Massachusetts cookie law likely to crumble

Massachusetts cookie law likely to crumble

Update: The cookie nexus rule (830 CMR 64H.1.7) was repealed.

The cookie nexus rule that took effect in Massachusetts on October 1, 2017, served a purpose for a time. Now it’s just empty calories.

Massachusetts created cookie nexus (830 CMR 64H.1.7) at a time when it and other states were prohibited from taxing remote sales. Until June 21, 2018, when the Supreme Court of the United States overruled a longstanding physical presence rule (South Dakota v. Wayfair, Inc.), states could only require a business to collect and remit sales tax if the business had a physical presence in the state.

A creative interpretation of physical presence

Some states, like South Dakota, challenged the physical presence restriction head-on. Massachusetts took a different approach: The Department of Revenue decided that remote internet vendors establish a physical presence in Massachusetts through property interests in the commonwealth, or through the software (e.g., “apps”) or ancillary data (e.g., “cookies”) they place on in-state devices to establish and promote their market in Massachusetts.

Indeed, a day after the Supreme Court issued its historic decision in Wayfair, the Massachusetts Department of Revenue announced its cookie nexus rule was unaffected by the opinion: “[E]xisting regulation 830 CMR 64H.1.7 … continues to apply and is not impacted by the Supreme Court’s decision.” After all, Wayfair pertained only to businesses with no physical presence in a state.

Economic nexus in Massachusetts

Nonetheless, the Massachusetts Legislature did what many other state legislatures did after Wayfair: It enacted an economic nexus law similar to the South Dakota law that led to the repeal of the physical presence rule.

Under economic nexus, a remote retailer establishes a sales tax collection obligation solely through economic activity in a state. South Dakota and most other states with economic nexus allow safe harbor for small sellers, so remote retailers are only required to collect and remit sales or use tax in states where their sales in the state exceed the small seller exception.

Massachusetts enacted economic nexus in July 2019. House Bill 4000 requires an out-of-state business with no other collection obligation in the commonwealth to collect and remit Massachusetts sales tax if its taxable sales in Massachusetts exceed $100,000 in the current or previous calendar year. The measure also requires marketplaces to collect and remit tax on all sales in Massachusetts, including third-party (marketplace) sales. 
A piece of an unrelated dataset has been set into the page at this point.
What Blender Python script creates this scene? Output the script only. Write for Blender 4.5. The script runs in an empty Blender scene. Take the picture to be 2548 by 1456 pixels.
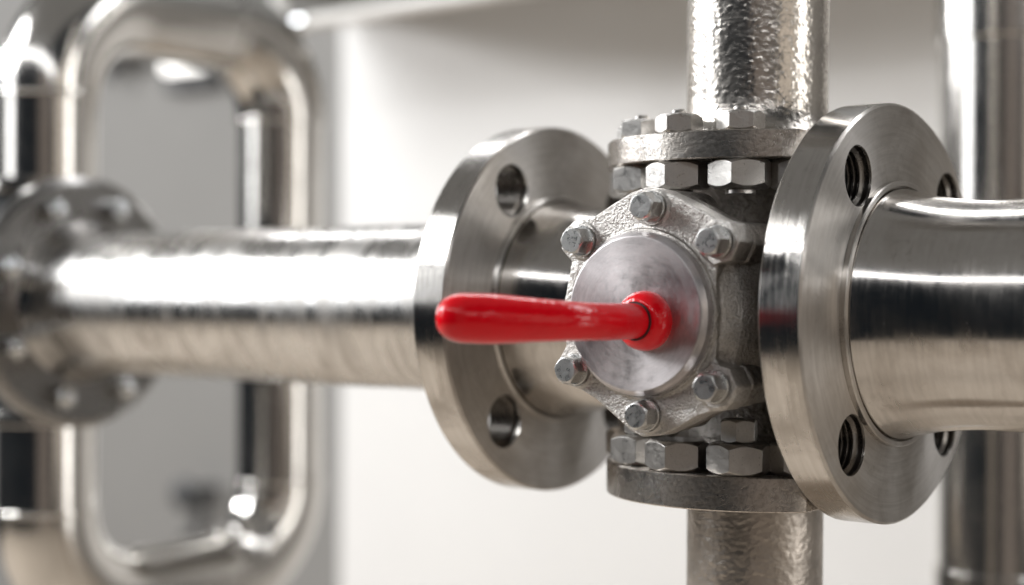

The $100,000 economic nexus threshold is considerably lower than the threshold established by the cookie nexus rule, which allowed an exception for small remote online sellers with $500,000 or less in internet sales in Massachusetts and no more than 100 transactions in the commonwealth during the preceding 12 months.

In other words, having both an economic nexus law and a cookie nexus rule is a bit confusing.

Crush the cookie

Little wonder that the Massachusetts Department of Revenue is now looking to repeal its cookie nexus rule (830 CMR 64H.1.7).

According to the department’s Notice of Public Hearing, “This regulation is being repealed because as of October 1, 2019, the provisions of the regulation have ceased to apply, due to recent statutory changes to General Laws Chapter 64H and 64I related to out-of-state ‘remote’ sellers and marketplace facilitators.”

The hearing is scheduled to take place Thursday, November 2, 2019, at 2:30 p.m.

If, as anticipated, the cookie nexus provision is repealed, remote vendors selling into Massachusetts will only need to concern themselves with the Massachusetts economic nexus law. Unless they're marketplace sellers or marketplace facilitators, of course.